Frequently Asked Questions

How much should I save for retirement each month?
Target 15% of gross income including employer match. On $60,000 salary with 4% employer match ($200/month), your contribution should be at least $550/month (11%). Starting late (after 35), aim for 20-25%. Fidelity benchmarks: 1x salary by 30, 3x by 40, 6x by 50, 10x by 67. Consult a financial advisor for a personalized target.
What age should I start saving for retirement?
As early as possible. Starting at 25 with $300/month at 8% returns yields about $1 million by 65. The same amount starting at 35 yields $440,000. Each decade of delay roughly doubles the monthly savings needed. Even $50/month in your 20s has outsized impact through compound growth. Time is more valuable than amount in early years.

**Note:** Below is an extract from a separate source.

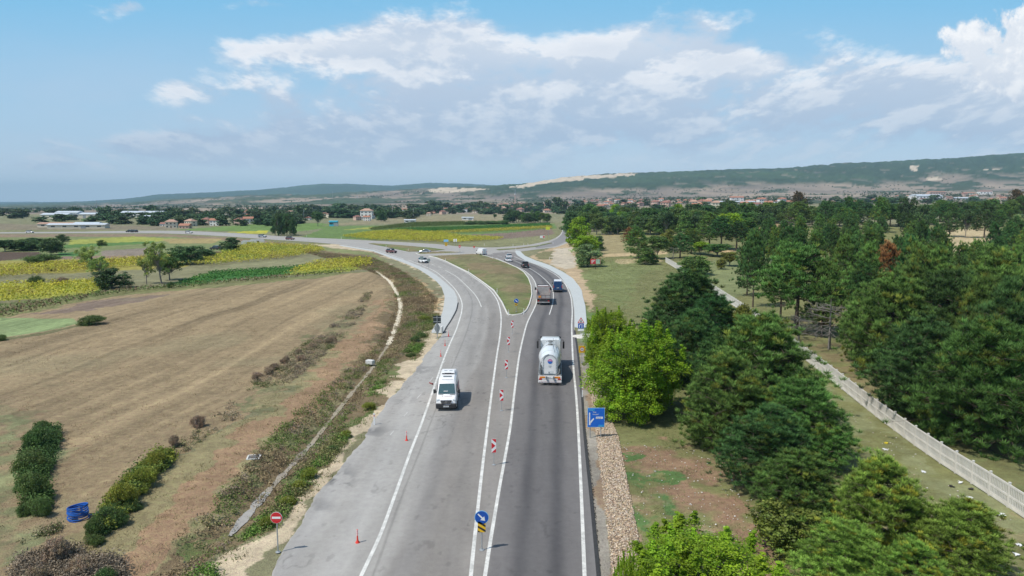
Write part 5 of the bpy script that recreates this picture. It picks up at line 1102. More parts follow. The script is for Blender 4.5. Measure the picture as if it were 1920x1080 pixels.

What is an employer match and how does it work?
Free money: your company contributes based on your own contribution. Common: 50% match on first 6% of salary ($60,000 salary contributing 6% = $3,600, employer adds $1,800). Not contributing enough for the full match leaves compensation on the table. Check vesting schedules (2-6 years to own employer contributions).
Should I save for retirement or pay off student loans first?
Do both. At minimum, contribute enough for your full employer 401(k) match (the guaranteed 50-100% return beats any loan rate). Split remaining dollars based on interest rates: loans below 5%, favor retirement; above 7%, favor loan payoff. A financial advisor can model the split for your specific situation.